Mergers come in 3 types namely:-
– Horizontal Mergers :- Which involves the coming together of two companies that are direct business competitors in the same industry e.g. 2 banks coming together via a merger.
– Vertical Merger :- This is a merger involving non-competing but complementary product/service companies e.g. Clothing Companies and Cotton/Silk farming companies.
– Conglomerate Mergers :- These are mergers involving 2 totally unrelated and non-competing companies e.g. A construction company and an electronics manufacturing company.
Mergers also come in Statutory categories based on transaction value namely:-
– Small mergers – These are mergers with a transaction value of 1 Billion Naira and below.
– Intermediate mergers – These are mergers with a transaction value of 1Billion Naira – 5 Billion Naira.
– Large mergers – These are mergers with a transaction value of 5 Billion Naira – above.
The approval of mergers are governed by the Federal Competition and Consumer Protection Commission after ascertaining the merits of the merger, most especially that :-
- The merger will not reduce competition by way of monopoly creation.
- The merger will not go against Public interest.
- It will lead to technological efficiency.
Acquisitions occur when a majority or most of a company’s shares are purchased with the aim of assuming ownership of that company without creating a new company and this is a process that is commenced by the buyer filing to the SEC (through Capital Market Operators, specifically a SEC-accredited law firm & Issuing house) , an application in the form of a letter of intent.
The SEC has the statutory duty of regulating acquisitions in both public and private/unquoted companies as well as the duty of carrying out post-incorporation inspections after the approval of Acquisition applications.
Takeovers
This is where one company known as the offeror acquires enough shares of at least 30% of the share capital in another company known as the offeree to enable control of the latter while the 2 companies continue their existence as 2 different corporate entities.
Purchase & Assumption
This involves another company purchasing the liability of a failing company and assuming ownership of its assets usually at an auction price, commenced via an application to the Federal High Court for the Purchase & Assumption to be sanctioned.
The assumed company does not go through the final winding-up process but is dissolved through a judicial sale of its assets and liabilities to the purchasing company.
Cherry Picking
This is an external restructuring option for a failing company aimed at reducing the loss of investment where the investor does not take up all the liabilities of the failing company but is allowed to inspect the books, assets, business operations/activities of the failing company with a view to cherry-picking those aspects capable of reviving to profitability levels via integration into its own business operations.

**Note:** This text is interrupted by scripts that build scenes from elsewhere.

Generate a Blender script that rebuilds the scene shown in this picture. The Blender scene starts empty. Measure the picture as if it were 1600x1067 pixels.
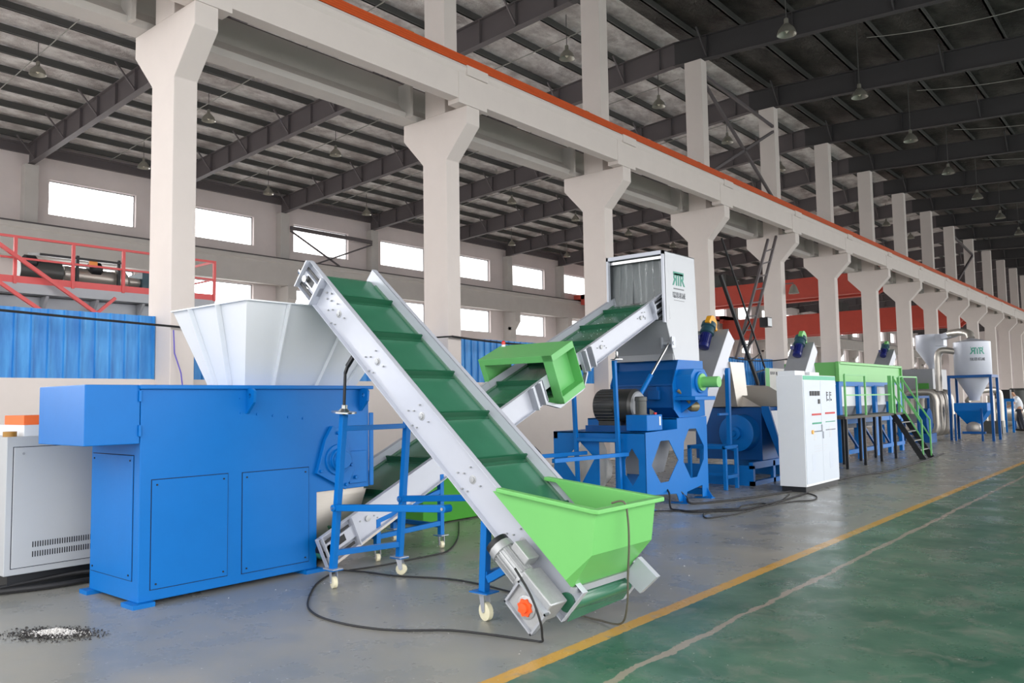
import bpy, bmesh, math, random
from mathutils import Vector, Matrix
PI = math.pi
random.seed(4)
S = bpy.context.scene
COL = S.collection

# ---------------------------------------------------------------- camera
F_PX, PITCH, YAW, ROLL = 1267.93, 0.07261, 0.70106, -0.01597
cam_d = bpy.data.cameras.new('camera'); cam = bpy.data.objects.new('camera', cam_d); COL.objects.link(cam)
cam_d.sensor_width = 36; cam_d.sensor_fit = 'HORIZONTAL'; cam_d.lens = F_PX * 36 / 1600
cam_d.clip_start = 0.05; cam_d.clip_end = 600
def cam_dir(u, w, v):
    c, s = math.cos(ROLL), math.sin(ROLL); u, v = c*u - s*v, s*u + c*v
    c, s = math.cos(PITCH), math.sin(PITCH); w, v = c*w - s*v, s*w + c*v
    c, s = math.cos(YAW), math.sin(YAW); return Vector((c*u - s*w, s*u + c*w, v))
rx, fw, up = cam_dir(1, 0, 0), cam_dir(0, 1, 0), cam_dir(0, 0, 1)
m = Matrix.Identity(4)
for i in range(3): m[i][0], m[i][1], m[i][2] = rx[i], up[i], -fw[i]
m[0][3], m[1][3], m[2][3] = 0, 0, 1.6
cam.matrix_world = m
S.camera = cam

# ---------------------------------------------------------------- daylight
SKY_TOP, SKY_LOW, SKY_WINDOW_SIDE = 3.0, 1.25, 7.5
w = bpy.data.worlds.new('overcast_sky'); S.world = w; w.use_nodes = True
nt = w.node_tree; nt.nodes.clear()
tc = nt.nodes.new('ShaderNodeTexCoord'); sx = nt.nodes.new('ShaderNodeSeparateXYZ')
mr = nt.nodes.new('ShaderNodeMapRange'); mr.inputs['From Min'].default_value = -0.03; mr.inputs['From Max'].default_value = 0.03
mr.inputs['To Min'].default_value = SKY_LOW; mr.inputs['To Max'].default_value = SKY_TOP
bg = nt.nodes.new('ShaderNodeBackground'); bg.inputs['Color'].default_value = (1.0, 0.99, 0.985, 1)
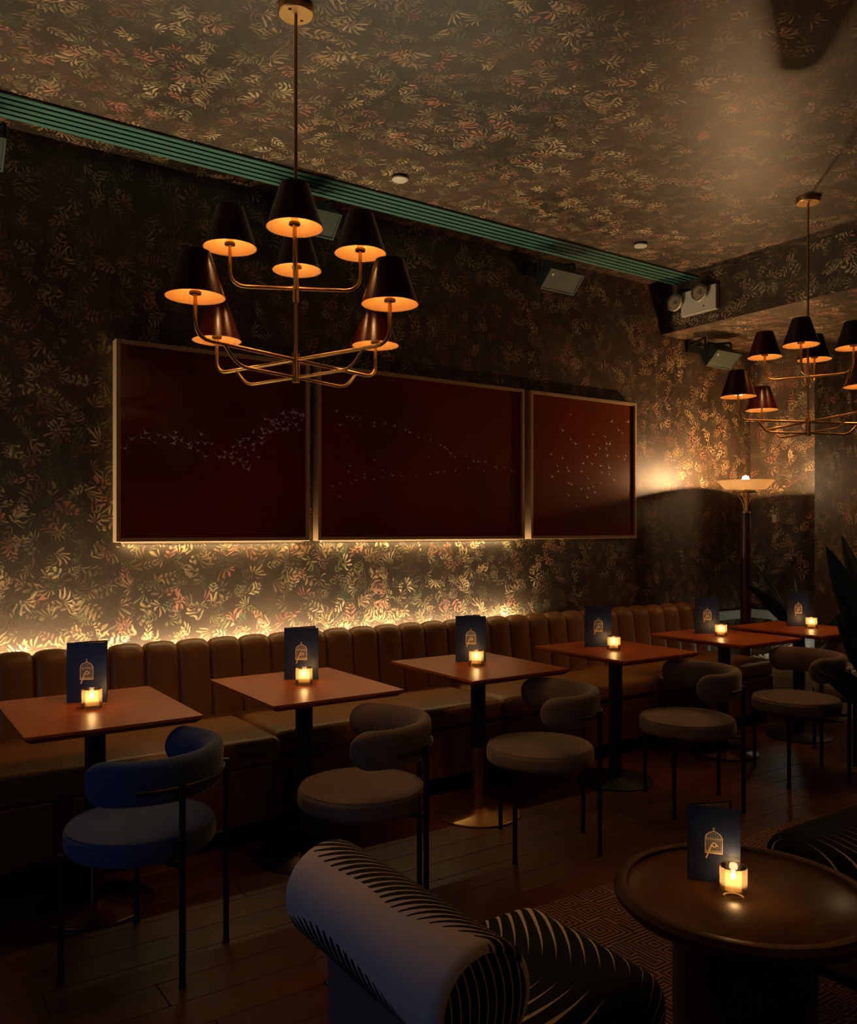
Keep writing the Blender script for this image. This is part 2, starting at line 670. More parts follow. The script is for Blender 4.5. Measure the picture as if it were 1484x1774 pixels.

Conclusion:- Corporate Restructuring, from the above write-up, should not always be seen as a means of terminating the life of a company but as a last resort bounce-back measure geared towards managing worst-case scenarios of low profitability after prior Insolvency practice tools have been applied. You can get further guidance on the detailed procedures involved in the methods of Corporate Restructuring mentioned above from your lawyer on further consultation.